Sunday, July 20, 2008

Mad dogs, Englishmen, and old jocks

What goes out in the midday sun? I'll take Old Sayings for 100, Alex.

It's a hot Saturday morning in central swingstate, and you have a meeting at the Old North Church in the morning and another meeting in Worthmore at noon, so you stop at home and, feeling your oats, decide to bicycle to the second one. Heck, it's not that far (6-7 miles), and in the shade of my decision-making brain, it's not that hot.

Kids, do not do this at home. This is not the Tour de France or the Tour de Lance or even the Tour de Grandview. But if you do, please factor into your decision: distance, temperature, wind, time of day, road surface, hills, and the continuous need for water, water, water. Anyone using common sense knows this, or should, hence the Old Saying about rabid canines and arrogant imperialist.

It started to sink in about halfway down Schlock Road, the convenient diagonal traffic artery with a designated bike lane leading directly from Methodistville to Worthmore. Since cycling creates its own breeze, it wasn't the heat itself that got to me, but after a couple of small hills the energy just drained out of my legs, and my whole body kind of shrank into a lower gear.

It's a strange somatic sensation, and I have learned the hard way that putting more effort into the movement does not make up for the oxygen debt when heart and lungs stop supplying enough ATP to the muscles. I've tried it, and it doesn't work.

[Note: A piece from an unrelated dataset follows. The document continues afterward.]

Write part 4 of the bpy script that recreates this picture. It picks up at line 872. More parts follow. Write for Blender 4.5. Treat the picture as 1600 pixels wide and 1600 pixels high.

What does work somewhat is to relax the upper body by not leaning heavily on the handlebars, to breathe slowly and deeply, and to keep pedaling, just not so fast.

It's not rocket science, and my friend wasn't crushed that I got to Scottie McBean's at 12:10 instead of 12:00. In fact, we had a very productive conversation about a couple of small snags in the process of publishing his book. We talked about illustrations, permissions, digital files, and the medium being the message; I sweated through my T-shirt, cooled off, and rehydrated.

To add a bit of drama to an otherwise ordinary day, I got a call from my mate at McBean's about a minor emergency at the mall. So after my meeting, I took the side of the right triangle straight north toward Polaris, instead of the hypotenuse home to Methodistville. Note to self/others: Skankus Road is perhaps the worst place in central swingstate for a bicycle, a crumbling pot-holed two-lane thoroughfare in a busy residential/commercial corridor.

Next time I'll go a different way, but it was a straight shot to Macy's, and we unlocked the keys from the car so we could both be on our way. By this time I had also realized that my choice of headgear was totally wrong. Kids, on a 90-something degree day, wear something other than a heat-absorbing, polyester, nonbreathing, black Buckeye baseball cap, even though the block-O deters drivers from running you off the road.